In my experience, there are different attitudes towards charging which are dependent upon the Sentencing Tribunal. Magistrates seem to like having the individual charges described to them whereas the Crown Court prefer the case presented “in a nutshell”.
I have regularly drafted 12 to 15 charge, summonses which, when the case has been sent to Crown Court, had been re-drafted by learned Counsel, Mr Joseph Hart of Deans Court Chambers, who likes to cover four aspects of fire safety within his indictments.
Mr Hart prefers, where possible, to cover:-
- The planning and preparation of fire safety measures
- Management and training of personnel
- Maintenance and provision of fire safety equipment
- Reaction and response to known issues and emergency situations (for example prohibition and enforcement notices or post-fire reactivity).

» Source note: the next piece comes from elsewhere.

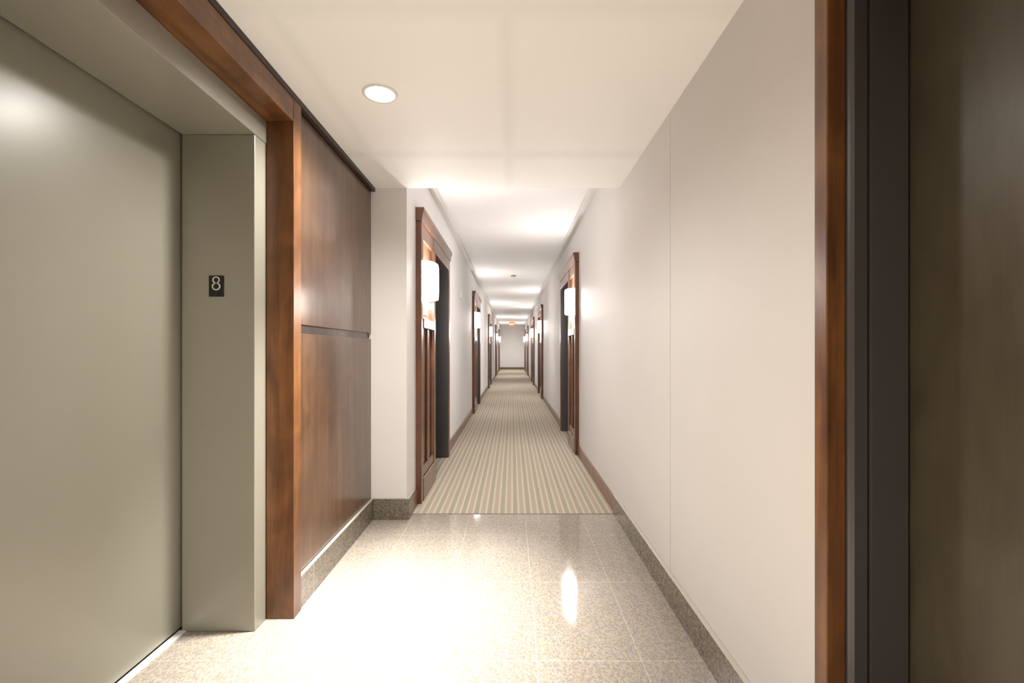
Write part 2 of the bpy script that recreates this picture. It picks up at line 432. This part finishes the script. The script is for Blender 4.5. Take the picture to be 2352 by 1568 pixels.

Joseph Hart has conducted a large number of fire safety cases under the FSO, and he believes that the Crown Court usually prefers to deal with these separate aspects of offending and will draft the various charges on the indictment to cover these principles.
My view is that the FSO was devised in a careful and considered way to include specific breaches relevant to all the circumstances. As such I believe that individual Articles should be used in the appropriate cases but the most important point is that the Court gets the message as to the most significant factors which contributed to the risk of death or serious injury so that it can sentence accordingly.